Conversations with Juan Part 3 Cont'd
Hey folks.
Sorry for the delay, but my Internet access at home has been down for some time now. Anyhow, here are my continued responses to your e-mail, Juan.
Juan: I'd say that our subjectivity is related to our individuality, we are always biased. So then to dissolve into God, we lose our individuality and our bias. We are no longer able to cognate. Perhaps we cognate in that we always choose not to smoke cigarettes, but to never ever falter is never to know, never to know why--becoming God is the same as resigning our will to that of God.
Patch: I would agree with that train of thought. See my thoughts on individuality and God in the previous part of this conversation.
Juan: So is God biased? (Maybe that is a more direct question, although maybe it sounds like a strange one.) Perhaps in that God favors/is biased towards good deeds, and does not look on with neutral judgement. But those other deeds, bad deeds, are still there and not disallowed though they may be punishable, perhaps we are the ones expected to use our subjectivity to reason on the side of right, and God maintains a state of objectivity.

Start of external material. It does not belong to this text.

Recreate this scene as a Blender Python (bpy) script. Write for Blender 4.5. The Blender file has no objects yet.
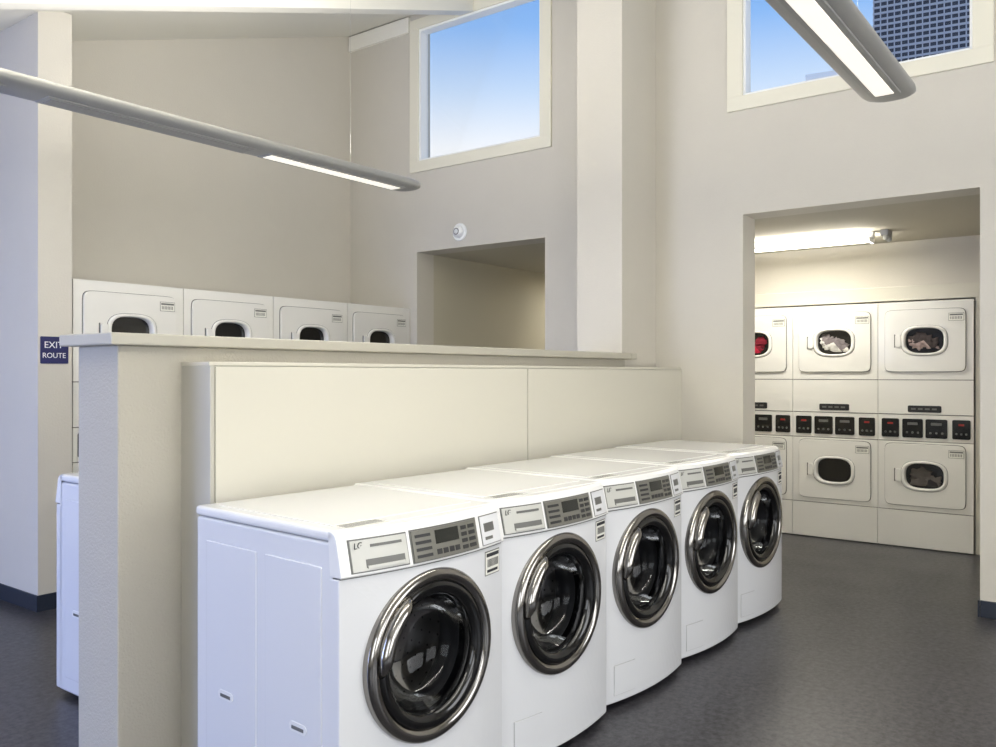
import bpy, bmesh, math, random
from mathutils import Vector, Matrix
random.seed(4)
C = bpy.context.scene.collection
sc = bpy.context.scene
sc.view_settings.view_transform = 'Standard'
sc.view_settings.look = 'None'
sc.view_settings.exposure = 0.0

# ------------------------------------------------------------------ materials
def s2l(c):
    return tuple(((v/255.0)/12.92 if v/255.0 <= 0.04045 else ((v/255.0+0.055)/1.055)**2.4) for v in c)
def mat(name, rgb, rough=0.5, metal=0.0, emis=None, estr=0.0, bump=None, mottle=None, coat=0.0, spec=0.5):
    m = bpy.data.materials.new(name); m.use_nodes = True
    nt = m.node_tree; b = nt.nodes['Principled BSDF']
    col = s2l(rgb)+(1,)
    b.inputs['Base Color'].default_value = col
    b.inputs['Roughness'].default_value = rough
    b.inputs['Metallic'].default_value = metal
    b.inputs['Specular IOR Level'].default_value = spec
    b.inputs['Coat Weight'].default_value = coat
    if emis:
        b.inputs['Emission Color'].default_value = s2l(emis)+(1,)
        b.inputs['Emission Strength'].default_value = estr
    tc = nt.nodes.new('ShaderNodeTexCoord')
    if mottle:
        n = nt.nodes.new('ShaderNodeTexNoise'); n.inputs['Scale'].default_value = mottle[0]
        n.inputs['Detail'].default_value = 6; n.inputs['Roughness'].default_value = 0.7
        nt.links.new(tc.outputs['Object'], n.inputs['Vector'])
        r = nt.nodes.new('ShaderNodeValToRGB')
        r.color_ramp.elements[0].position = 0.35; r.color_ramp.elements[1].position = 0.65
        a = mottle[1]
        r.color_ramp.elements[0].color = tuple(v*(1-a) for v in col[:3])+(1,)
        r.color_ramp.elements[1].color = tuple(min(1, v*(1+a)) for v in col[:3])+(1,)
        nt.links.new(n.outputs['Fac'], r.inputs['Fac'])
        nt.links.new(r.outputs['Color'], b.inputs['Base Color'])
    if bump:
        n2 = nt.nodes.new('ShaderNodeTexNoise'); n2.inputs['Scale'].default_value = bump[0]
        n2.inputs['Detail'].default_value = 3
        nt.links.new(tc.outputs['Object'], n2.inputs['Vector'])
        bp = nt.nodes.new('ShaderNodeBump'); bp.inputs['Strength'].default_value = bump[1]
        bp.inputs['Distance'].default_value = 0.01
        nt.links.new(n2.outputs['Fac'], bp.inputs['Height'])
        nt.links.new(bp.outputs['Normal'], b.inputs['Normal'])
    return m

M_wall = mat('wall_paint', (207,202,191), 0.7, bump=(90,0.12), mottle=(1.5,0.015))
M_wallp = mat('partition_paint', (182,177,164), 0.7, bump=(120,0.35))
M_ceil = mat('ceiling_paint', (230,228,219), 0.8)
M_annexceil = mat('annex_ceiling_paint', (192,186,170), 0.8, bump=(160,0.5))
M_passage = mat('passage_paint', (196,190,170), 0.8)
M_beam = mat('beam_paint', (236,234,226), 0.6)
M_trim = mat('window_trim_paint', (232,228,211), 0.5)
M_vinyl = mat('window_vinyl', (246,247,245), 0.35)
M_panel = mat('cream_laminate', (209,205,191), 0.35)
M_panelend = mat('cream_laminate_edge', (183,180,169), 0.4)
M_ledge = mat('ledge_paint', (185,181,168), 0.45)
M_base = mat('rubber_base', (38,45,58), 0.45)
M_white = mat('white_enamel', (217,218,221), 0.25, coat=0.3)
M_lidw = mat('white_lid', (229,229,228), 0.22, coat=0.3)
M_chrome = mat('chrome', (150,147,143), 0.13, 1.0)
M_steel = mat('drum_steel', (138,136,134), 0.3, 1.0)
M_blackg = mat('black_gloss', (12,12,13), 0.12, coat=0.2)
M_rubber = mat('door_gasket', (36,36,39), 0.6)
M_grey = mat('console_grey', (118,117,109), 0.35, 0.3)
M_lgrey = mat('drawer_grey', (188,188,182), 0.3)
M_mgrey = mat('mid_grey', (100,100,97), 0.4)
M_seam = mat('seam_grey', (165,165,166), 0.5)
M_dark = mat('dark_slot', (28,28,30), 0.5)
M_lcd = mat('lcd', (30,32,28), 0.15)
M_btn = mat('button', (44,44,45), 0.4)
M_label = mat('paper_label', (225,224,215), 0.6)
M_ink = mat('ink', (45,45,50), 0.7)
M_dry = mat('dryer_enamel', (227,225,219), 0.25, coat=0.2)
M_groove = mat('dryer_groove', (90,88,84), 0.5)
M_dwin = mat('dryer_window', (16,15,14), 0.1, coat=0.4)
M_red = mat('red_led', (110,26,22), 0.5, emis=(255,60,40), estr=0.08)
M_fix = mat('fixture_metal', (156,156,154), 0.4, 0.2)
M_lens = mat('lit_lens', (230,226,218), 0.5, emis=(255,249,236), estr=0.75)
M_lensoff = mat('unlit_lens', (140,140,138), 0.4)
M_tube = mat('fluorescent_tube', (255,250,235), 0.5, emis=(255,249,232), estr=2.5)
M_blue = mat('sign_blue', (28,32,88), 0.4)
M_signw = mat('sign_white', (240,240,240), 0.5)
M_bldg = mat('roof_concrete', (235,236,236), 0.8)
M_band = mat('tower_band', (176,181,190), 0.6)

# floor
M_floor = bpy.data.materials.new('vinyl_floor'); M_floor.use_nodes = True
nt = M_floor.node_tree; b = nt.nodes['Principled BSDF']
tc = nt.nodes.new('ShaderNodeTexCoord')
n1 = nt.nodes.new('ShaderNodeTexNoise'); n1.inputs['Scale'].default_value = 32; n1.inputs['Detail'].default_value = 9; n1.inputs['Roughness'].default_value = 0.8
n2 = nt.nodes.new('ShaderNodeTexNoise'); n2.inputs['Scale'].default_value = 2.2; n2.inputs['Detail'].default_value = 4
nt.links.new(tc.outputs['Object'], n1.inputs['Vector']); nt.links.new(tc.outputs['Object'], n2.inputs['Vector'])
r = nt.nodes.new('ShaderNodeValToRGB')
r.color_ramp.elements[0].position = 0.38; r.color_ramp.elements[0].color = s2l((19,19,23))+(1,)
r.color_ramp.elements[1].position = 0.70; r.color_ramp.elements[1].color = s2l((90,88,93))+(1,)
nt.links.new(n1.outputs['Fac'], r.inputs['Fac']); nt.links.new(r.outputs['Color'], b.inputs['Base Color'])
mr = nt.nodes.new('ShaderNodeMapRange'); mr.inputs['To Min'].default_value = 0.25; mr.inputs['To Max'].default_value = 0.40
nt.links.new(n2.outputs['Fac'], mr.inputs['Value']); nt.links.new(mr.outputs['Result'], b.inputs['Roughness'])
b.inputs['Specular IOR Level'].default_value = 0.42
bp = nt.nodes.new('ShaderNodeBump'); bp.inputs['Strength'].default_value = 0.12; bp.inputs['Distance'].default_value = 0.003
nt.links.new(n1.outputs['Fac'], bp.inputs['Height']); nt.links.new(bp.outputs['Normal'], b.inputs['Normal'])

def glassmat(name, tint, refl=0.6):
    m = bpy.data.materials.new(name); m.use_nodes = True
    nt = m.node_tree; nt.nodes.clear()
    o = nt.nodes.new('ShaderNodeOutputMaterial'); t = nt.nodes.new('ShaderNodeBsdfTransparent')
    t.inputs['Color'].default_value = tint+(1,)
    g = nt.nodes.new('ShaderNodeBsdfGlossy'); g.inputs['Roughness'].default_value = 0.03
    f = nt.nodes.new('ShaderNodeFresnel'); f.inputs['IOR'].default_value = 1.5
    mu = nt.nodes.new('ShaderNodeMath'); mu.operation = 'MULTIPLY'; mu.inputs[1].default_value = refl
    mx = nt.nodes.new('ShaderNodeMixShader')
    nt.links.new(f.outputs[0], mu.inputs[0]); nt.links.new(mu.outputs[0], mx.inputs[0])
    nt.links.new(t.outputs[0], mx.inputs[1]); nt.links.new(g.outputs[0], mx.inputs[2]); nt.links.new(mx.outputs[0], o.inputs[0])
    return m
M_glass = glassmat('window_glass', (0.99,0.99,0.99), 0.1)
M_bowl = glassmat('door_bowl_glass', (0.55,0.56,0.58), 0.35)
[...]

Patch: I would say that this is entirely possible. The slightly terrifying thing about free will is that God wants us to encounter or dare I even say commit bad deeds in order to illustrate what is good.

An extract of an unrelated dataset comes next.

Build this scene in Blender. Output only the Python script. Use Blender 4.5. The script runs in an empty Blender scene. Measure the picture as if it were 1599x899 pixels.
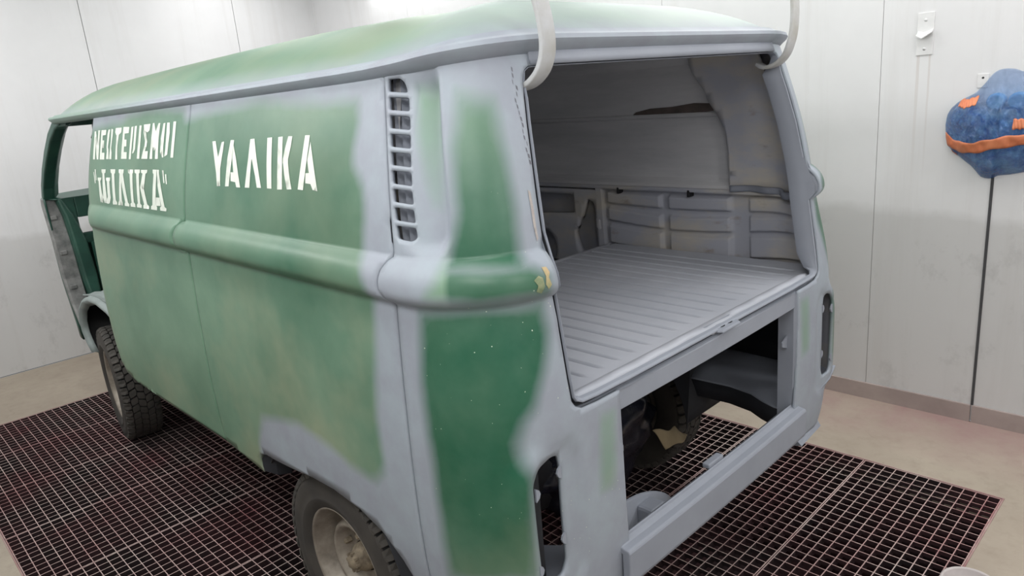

Juan: I'm kind of glossing over a lot of the details of what has brought me to this idea, but to me, one reason I am agnostic is that if God is everything, not separable from things, but part of them, God IS these things... then God is not an "individual" (in the sense of being a member or part), and cannot see or concieve of what God is. God is trapped floating in space without a mirror to gain self-awareness, and yet the existence of a mirror, of something else, anything else, denies God from "everythingness"--from being the ultimate creator.
Patch: I can see why this would lead to your thoughts, Juan, and I confess that these thoughts often also run through my own mind; however, as I have mentioned before, I must always remember that God is beyond my cognition. While representation and the availability of a "mirror" in which to see myself are both ways that I personally understand self-awareness, I believe that these are finite forms of self-awareness; largely because I am a finite being. If God exists on an infinite level, then He may exist beyond our own understandings of self-awareness.

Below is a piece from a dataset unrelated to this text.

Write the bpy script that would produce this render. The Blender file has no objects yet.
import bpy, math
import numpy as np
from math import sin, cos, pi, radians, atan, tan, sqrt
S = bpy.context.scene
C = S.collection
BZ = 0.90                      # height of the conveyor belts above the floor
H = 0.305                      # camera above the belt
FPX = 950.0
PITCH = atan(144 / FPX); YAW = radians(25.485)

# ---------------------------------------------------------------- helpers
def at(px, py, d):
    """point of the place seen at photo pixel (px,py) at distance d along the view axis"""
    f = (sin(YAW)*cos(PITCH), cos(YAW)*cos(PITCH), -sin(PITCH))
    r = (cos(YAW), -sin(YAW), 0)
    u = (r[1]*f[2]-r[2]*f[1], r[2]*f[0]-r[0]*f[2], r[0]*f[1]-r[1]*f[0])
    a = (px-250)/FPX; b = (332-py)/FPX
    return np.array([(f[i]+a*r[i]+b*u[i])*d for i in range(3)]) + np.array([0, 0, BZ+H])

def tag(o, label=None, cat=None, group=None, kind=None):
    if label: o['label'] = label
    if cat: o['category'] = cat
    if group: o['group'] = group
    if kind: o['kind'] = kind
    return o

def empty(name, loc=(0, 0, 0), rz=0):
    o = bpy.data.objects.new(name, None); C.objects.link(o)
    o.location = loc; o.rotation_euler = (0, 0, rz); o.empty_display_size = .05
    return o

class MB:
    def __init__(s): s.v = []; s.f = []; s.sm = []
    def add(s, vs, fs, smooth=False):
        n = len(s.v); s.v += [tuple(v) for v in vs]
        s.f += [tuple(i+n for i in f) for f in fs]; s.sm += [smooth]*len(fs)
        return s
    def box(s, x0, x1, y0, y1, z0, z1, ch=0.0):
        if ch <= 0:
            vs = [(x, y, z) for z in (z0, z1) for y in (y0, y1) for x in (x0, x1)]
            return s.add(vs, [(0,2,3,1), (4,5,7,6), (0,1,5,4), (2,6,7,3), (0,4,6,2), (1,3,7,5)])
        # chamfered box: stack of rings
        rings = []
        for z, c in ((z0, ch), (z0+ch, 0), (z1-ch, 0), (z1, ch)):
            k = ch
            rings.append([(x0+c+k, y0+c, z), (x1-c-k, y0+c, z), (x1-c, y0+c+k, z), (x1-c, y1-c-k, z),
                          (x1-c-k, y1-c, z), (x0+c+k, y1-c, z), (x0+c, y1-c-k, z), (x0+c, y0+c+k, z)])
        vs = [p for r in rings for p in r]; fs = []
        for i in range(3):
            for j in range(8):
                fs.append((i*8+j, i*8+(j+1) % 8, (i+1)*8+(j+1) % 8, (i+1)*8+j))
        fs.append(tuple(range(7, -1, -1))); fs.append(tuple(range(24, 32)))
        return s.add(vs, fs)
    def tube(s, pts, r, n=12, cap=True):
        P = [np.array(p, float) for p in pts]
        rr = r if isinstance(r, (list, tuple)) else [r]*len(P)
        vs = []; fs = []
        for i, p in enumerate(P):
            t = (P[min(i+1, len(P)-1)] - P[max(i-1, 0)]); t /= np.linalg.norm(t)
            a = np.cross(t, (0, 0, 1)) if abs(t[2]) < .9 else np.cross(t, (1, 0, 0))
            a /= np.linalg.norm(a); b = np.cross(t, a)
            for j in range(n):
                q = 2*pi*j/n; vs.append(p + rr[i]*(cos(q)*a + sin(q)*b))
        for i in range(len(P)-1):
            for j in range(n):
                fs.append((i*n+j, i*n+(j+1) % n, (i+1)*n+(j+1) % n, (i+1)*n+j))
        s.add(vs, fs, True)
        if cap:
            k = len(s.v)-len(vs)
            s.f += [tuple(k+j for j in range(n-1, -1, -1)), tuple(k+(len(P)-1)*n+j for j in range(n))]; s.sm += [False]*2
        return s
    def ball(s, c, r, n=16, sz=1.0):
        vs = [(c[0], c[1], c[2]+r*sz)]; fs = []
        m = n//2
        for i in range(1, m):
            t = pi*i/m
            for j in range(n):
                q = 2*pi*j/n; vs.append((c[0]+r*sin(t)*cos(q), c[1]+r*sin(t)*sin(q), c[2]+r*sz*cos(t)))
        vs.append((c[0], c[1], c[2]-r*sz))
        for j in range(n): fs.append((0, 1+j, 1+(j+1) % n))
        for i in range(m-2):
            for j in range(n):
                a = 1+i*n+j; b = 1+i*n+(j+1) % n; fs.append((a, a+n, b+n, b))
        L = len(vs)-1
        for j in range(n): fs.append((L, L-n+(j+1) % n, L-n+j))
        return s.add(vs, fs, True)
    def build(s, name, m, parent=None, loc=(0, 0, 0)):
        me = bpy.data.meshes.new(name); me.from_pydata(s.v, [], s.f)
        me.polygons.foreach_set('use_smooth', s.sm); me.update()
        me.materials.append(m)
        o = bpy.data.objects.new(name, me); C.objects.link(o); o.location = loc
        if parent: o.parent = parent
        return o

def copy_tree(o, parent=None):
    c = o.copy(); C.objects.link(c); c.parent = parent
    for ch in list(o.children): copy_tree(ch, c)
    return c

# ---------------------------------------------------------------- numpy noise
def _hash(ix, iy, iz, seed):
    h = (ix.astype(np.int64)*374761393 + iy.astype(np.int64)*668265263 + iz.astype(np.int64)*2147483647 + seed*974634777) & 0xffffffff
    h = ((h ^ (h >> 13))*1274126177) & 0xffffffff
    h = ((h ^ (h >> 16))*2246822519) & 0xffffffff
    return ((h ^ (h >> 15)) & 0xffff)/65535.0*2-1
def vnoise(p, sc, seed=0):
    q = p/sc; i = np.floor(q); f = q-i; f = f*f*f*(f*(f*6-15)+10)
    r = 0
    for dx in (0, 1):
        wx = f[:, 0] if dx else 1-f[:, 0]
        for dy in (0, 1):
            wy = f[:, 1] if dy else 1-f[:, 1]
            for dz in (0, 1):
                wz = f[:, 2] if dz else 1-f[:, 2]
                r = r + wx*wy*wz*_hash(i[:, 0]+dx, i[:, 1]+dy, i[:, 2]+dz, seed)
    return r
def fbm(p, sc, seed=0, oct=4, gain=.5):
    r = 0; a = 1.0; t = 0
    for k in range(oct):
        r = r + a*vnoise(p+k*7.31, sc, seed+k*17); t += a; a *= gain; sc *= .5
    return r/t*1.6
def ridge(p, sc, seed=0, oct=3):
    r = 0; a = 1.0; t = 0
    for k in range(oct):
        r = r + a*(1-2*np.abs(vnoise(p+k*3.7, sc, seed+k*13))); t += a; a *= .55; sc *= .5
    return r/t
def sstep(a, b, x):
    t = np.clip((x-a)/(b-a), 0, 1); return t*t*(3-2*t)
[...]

Juan: I'm imagining this all sounds a little strange or perhaps besides the point, as you said Patch, you're more focused on the present. Indeed, I believe I'm also focused on the present, and I'm very concerned with the way we live our lives, that there be a harmony. But to have a belief or philosophy about God and/or existence necessarily demands an opinion about the atemporal/eternal, a meaning that goes beyond our senses.
Patch: I wholeheartedly agree.
Juan: I've been thinking a lot about the idea of transcendence the last few years; it's a been recurring theme in things I've been writing. I keep coming to this conclusion that transcendence is about dissolution of the individual, but this perspective of all-seeingness or omnipresence cannot be achieved without also being blinded by it. Or blinded is not the right word, perhaps revealed the oneness that unifies everything and rejects its divisibility. I should think of an analogy for this.
Patch: I think that would be very helpful to both you and I.
Juan: I guess one kind of response for this is that God achieves precisely that which we cannot conceive. I honestly don't know, but I believe this is not about powers, or time, or energy, it is about perspective which is not something that is chosen but something that simply describes a state, it is the nature of something.But in this idea of transcendence I get confused when I try to deal with free will and the bridge between the material and immaterial-- transcendence is like crossing a mirror of that bridge.
Patch: Again, I wholeheartedly agree.
Juan: I hope this explains some of my thoughts and has kept this dialogue relevant. Ifeel like my thoughts are pretty mixed up, I've been trying to work out a way of organizing them. I've offered up more responses than questions this time, but maybe I will put forth a couple more in another message.
Patch: More questions would be much appreciated, Juan, and I also appreciate your willingness to hash out your "confused" thoughts with me. I am more than open to it. Perhaps I may present a question to you:
What do you find to be disappointing or perhaps wrong about a God who is not necessarily an individual in the way that we understand individuals?